Let’s say you come across a child drowning in a pool, God forbid. So you jump in and save them from drowning, even if you’re not the greatest swimmer. But after that, how far will you go to make sure a gate is built around the pool and properly locked? Will you investigate who was responsible for the pool’s security? What about why the child was left alone? For that, you may be less likely to follow through. Why? Another child could drown and that time you probably won’t be around to save them.

When a problem is clear, present, and urgent, we’re far more likely to act. We can see “there is no man” to solve the threat. But when that same problem is important but not urgent, we’ll wait for someone else to take care of it. In fact, one line of reasoning for not getting involved is, “Why isn’t anyone else doing anything about it?” We’re waiting for that wise driven authority figure (“whom You would usually send”) to step up. However, because most people have that same reluctant attitude, the problem doesn’t get addressed until it becomes dire.

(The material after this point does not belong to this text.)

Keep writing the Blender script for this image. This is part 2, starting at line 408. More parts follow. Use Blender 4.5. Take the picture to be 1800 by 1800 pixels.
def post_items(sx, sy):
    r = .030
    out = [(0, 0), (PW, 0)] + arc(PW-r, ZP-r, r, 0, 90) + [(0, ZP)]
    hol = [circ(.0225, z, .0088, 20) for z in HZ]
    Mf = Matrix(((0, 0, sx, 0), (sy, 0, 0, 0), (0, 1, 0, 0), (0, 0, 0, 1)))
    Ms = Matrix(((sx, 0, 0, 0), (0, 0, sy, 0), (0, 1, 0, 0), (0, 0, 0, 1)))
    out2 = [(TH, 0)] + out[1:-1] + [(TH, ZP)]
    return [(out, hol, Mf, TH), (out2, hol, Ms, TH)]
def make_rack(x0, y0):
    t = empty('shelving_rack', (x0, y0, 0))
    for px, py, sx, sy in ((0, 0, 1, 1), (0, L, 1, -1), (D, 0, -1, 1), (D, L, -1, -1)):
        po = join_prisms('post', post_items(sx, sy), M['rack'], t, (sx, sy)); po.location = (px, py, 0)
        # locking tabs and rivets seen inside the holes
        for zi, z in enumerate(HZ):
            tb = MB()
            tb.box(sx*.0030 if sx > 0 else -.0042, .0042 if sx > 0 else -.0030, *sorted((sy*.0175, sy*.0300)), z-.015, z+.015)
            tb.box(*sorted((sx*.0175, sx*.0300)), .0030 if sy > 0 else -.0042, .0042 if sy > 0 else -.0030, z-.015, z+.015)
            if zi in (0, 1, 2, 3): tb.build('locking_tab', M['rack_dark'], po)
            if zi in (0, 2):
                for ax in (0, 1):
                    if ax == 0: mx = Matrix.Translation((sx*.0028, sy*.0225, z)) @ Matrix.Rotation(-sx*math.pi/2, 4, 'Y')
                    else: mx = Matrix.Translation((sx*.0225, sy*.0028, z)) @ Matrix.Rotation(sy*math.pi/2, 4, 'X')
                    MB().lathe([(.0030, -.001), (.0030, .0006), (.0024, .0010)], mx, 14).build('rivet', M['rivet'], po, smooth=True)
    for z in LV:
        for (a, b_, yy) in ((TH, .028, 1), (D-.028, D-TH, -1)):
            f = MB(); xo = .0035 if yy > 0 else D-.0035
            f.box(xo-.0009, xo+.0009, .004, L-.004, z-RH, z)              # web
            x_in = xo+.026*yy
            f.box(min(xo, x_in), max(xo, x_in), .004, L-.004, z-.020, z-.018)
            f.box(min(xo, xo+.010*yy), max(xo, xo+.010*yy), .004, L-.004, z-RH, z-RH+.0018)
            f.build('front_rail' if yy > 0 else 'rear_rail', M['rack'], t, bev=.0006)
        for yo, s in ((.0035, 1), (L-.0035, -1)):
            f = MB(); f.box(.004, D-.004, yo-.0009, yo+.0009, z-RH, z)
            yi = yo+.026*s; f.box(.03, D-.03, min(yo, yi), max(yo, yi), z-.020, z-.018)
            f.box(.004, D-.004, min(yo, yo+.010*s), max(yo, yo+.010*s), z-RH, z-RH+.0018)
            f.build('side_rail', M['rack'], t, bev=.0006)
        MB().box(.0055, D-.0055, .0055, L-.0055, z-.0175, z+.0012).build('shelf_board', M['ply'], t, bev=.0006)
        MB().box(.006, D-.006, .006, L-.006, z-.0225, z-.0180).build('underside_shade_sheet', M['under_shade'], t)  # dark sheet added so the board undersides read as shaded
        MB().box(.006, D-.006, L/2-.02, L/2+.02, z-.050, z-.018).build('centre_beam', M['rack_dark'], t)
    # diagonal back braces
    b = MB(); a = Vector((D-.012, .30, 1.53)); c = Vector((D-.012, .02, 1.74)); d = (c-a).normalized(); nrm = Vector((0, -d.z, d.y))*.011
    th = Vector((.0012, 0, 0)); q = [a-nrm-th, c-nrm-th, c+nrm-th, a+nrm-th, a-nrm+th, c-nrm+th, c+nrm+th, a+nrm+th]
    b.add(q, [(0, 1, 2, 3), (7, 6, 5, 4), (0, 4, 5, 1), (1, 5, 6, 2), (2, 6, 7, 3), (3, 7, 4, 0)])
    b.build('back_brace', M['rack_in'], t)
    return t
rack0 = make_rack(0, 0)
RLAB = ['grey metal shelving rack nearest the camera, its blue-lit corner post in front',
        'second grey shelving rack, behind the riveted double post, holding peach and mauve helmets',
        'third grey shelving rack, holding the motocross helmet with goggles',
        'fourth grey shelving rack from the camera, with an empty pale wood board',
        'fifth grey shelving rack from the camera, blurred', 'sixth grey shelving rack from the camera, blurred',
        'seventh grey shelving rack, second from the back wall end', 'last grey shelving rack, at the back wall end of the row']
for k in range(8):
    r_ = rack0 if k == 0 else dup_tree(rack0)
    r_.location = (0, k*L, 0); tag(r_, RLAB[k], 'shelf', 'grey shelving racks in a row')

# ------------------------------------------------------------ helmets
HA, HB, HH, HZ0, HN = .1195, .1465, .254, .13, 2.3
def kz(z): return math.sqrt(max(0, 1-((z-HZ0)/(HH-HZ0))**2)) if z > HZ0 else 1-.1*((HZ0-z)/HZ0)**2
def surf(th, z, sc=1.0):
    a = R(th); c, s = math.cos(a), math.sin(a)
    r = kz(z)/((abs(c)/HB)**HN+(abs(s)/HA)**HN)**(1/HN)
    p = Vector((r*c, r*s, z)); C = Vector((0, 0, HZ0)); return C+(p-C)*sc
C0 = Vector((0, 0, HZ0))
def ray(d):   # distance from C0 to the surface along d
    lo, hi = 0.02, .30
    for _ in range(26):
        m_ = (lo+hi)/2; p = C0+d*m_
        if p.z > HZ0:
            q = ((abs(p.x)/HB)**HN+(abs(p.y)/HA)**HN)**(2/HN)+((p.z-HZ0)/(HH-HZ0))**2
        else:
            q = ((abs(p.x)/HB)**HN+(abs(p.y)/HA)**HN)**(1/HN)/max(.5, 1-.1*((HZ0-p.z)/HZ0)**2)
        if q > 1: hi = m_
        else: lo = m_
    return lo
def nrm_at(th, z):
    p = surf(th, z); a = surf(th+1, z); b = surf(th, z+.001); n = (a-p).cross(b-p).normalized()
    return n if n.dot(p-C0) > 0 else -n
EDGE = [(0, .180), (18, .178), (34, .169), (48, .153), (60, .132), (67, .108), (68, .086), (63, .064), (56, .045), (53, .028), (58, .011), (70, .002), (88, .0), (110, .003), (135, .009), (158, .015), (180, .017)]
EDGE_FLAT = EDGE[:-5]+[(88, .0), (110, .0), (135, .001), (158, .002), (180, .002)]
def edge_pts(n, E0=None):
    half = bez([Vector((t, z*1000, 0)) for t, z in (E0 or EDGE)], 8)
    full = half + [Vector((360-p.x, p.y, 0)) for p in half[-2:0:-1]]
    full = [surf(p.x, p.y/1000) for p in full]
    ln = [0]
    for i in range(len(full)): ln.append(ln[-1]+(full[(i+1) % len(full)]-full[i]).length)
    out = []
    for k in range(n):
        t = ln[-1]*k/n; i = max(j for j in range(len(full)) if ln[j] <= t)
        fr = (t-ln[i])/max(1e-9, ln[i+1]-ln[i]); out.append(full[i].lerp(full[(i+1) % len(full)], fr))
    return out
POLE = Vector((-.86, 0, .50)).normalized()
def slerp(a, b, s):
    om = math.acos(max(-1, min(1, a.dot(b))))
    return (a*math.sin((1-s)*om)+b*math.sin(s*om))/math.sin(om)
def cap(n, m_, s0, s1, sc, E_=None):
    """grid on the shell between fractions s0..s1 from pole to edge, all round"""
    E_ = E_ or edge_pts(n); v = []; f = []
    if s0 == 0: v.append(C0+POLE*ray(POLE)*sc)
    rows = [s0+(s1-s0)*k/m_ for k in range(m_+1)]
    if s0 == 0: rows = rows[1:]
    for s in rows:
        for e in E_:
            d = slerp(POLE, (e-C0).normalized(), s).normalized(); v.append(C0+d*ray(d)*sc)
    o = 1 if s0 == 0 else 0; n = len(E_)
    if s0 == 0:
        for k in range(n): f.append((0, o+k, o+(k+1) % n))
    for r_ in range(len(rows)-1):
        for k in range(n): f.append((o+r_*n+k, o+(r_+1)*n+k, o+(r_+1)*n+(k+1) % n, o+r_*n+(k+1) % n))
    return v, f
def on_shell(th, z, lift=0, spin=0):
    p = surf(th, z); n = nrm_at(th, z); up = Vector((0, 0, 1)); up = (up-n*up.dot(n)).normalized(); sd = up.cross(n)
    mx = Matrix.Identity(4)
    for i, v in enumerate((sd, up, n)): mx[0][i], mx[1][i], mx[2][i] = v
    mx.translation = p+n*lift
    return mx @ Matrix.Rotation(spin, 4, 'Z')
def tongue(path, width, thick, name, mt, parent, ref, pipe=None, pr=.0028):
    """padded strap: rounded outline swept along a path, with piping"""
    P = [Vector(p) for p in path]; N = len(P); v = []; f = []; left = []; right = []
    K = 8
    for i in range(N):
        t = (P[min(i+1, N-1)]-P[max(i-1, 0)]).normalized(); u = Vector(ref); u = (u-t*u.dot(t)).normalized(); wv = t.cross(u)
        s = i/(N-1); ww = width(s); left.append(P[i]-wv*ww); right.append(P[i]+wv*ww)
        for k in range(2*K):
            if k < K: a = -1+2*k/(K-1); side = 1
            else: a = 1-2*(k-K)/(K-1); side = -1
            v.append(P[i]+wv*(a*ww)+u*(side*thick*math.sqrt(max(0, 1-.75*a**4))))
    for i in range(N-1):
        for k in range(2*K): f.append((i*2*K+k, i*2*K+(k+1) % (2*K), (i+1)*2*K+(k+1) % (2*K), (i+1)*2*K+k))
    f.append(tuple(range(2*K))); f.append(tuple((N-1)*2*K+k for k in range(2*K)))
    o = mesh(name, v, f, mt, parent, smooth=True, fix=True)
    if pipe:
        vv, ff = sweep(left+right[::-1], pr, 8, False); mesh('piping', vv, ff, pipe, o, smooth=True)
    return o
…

It’s one thing if an individual is wanting honor. For that person, hesitancy would be better. But when the concern is about getting something done, it’s better to adopt the mentality of Pirkei Avos 2:5, “In the place where there is no man, strive to be a man.”

Rising to the Challenge

Whether we’re getting promoted, becoming bar mitzvah, or leading the Jewish people to freedom, new responsibilities are scary. And they should be. As Spider-Man has said countless times, “With great power comes great responsibility.” We should exercise care and caution for the new powers awarded us. But at the same time, we have to trust that we’re more capable than we think we are and can rise to the challenge. Moses didn’t know he would become the greatest prophet of the Jewish people, nor did Abraham Lincoln know he’d become one of the most impactful presidents of all time. No one who ever achieved true greatness knew how far they would go. But they did step up when they saw a lacking or injustice that only they could solve.